In this work we have studied the performance of global single-qubit gates depending on the Lamb–Dicke parameter, gate time, the number of ions, and the initial phonon mode occupation numbers. We have performed numerical simulation of the action of the \({{R}_{\phi }}(\theta )\) gate using full Hamiltonian of the system (2). This allows us to take into account the two effects responsible for gate errors: entanglement between the qubit states and the phonon modes and phonon mode heating which leads to the finite occupation of the phonon modes. Qualitatively, the gate fidelities improve for slower gates (small Rabi frequency \(\Omega \)) and small Lamb–Dicke parameter η. For the slow gates (e.g., \(\pi {\text{/}}2\) pulse duration is of 15 μs), the gate performance can be well characterized with modified Rabi frequency using Eq. (5), whereas for gates as fast as \({{G}_{1}}\) (the \(\pi {\text{/}}2\) pulse duration is 1 μs) numerical simulations are required to include the entanglement effects. In particular, we observe the oscillatory time dependence of the gate performance which cannot be taken into account solely using corrections to the Rabi frequency according to Eq. (5). This oscillatory effect originates from the ion–phonon entanglement.
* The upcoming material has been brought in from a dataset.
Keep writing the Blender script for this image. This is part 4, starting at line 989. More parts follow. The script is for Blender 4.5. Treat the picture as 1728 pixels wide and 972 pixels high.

Its period and amplitude scale with the Rabi frequency Ω, the Lamb–Dicke parameter η and the phonon mode occupation number.

The developed software package will be used to optimize single-qubit gate parameters for experimental setup handling trapped ions and will be also extended for mixed species chains. The results and analyses will be useful for error mitigation in quantum algorithms performed on ions, optimization of long gate sequences as well as the development of new variational algorithms taking into account present error models.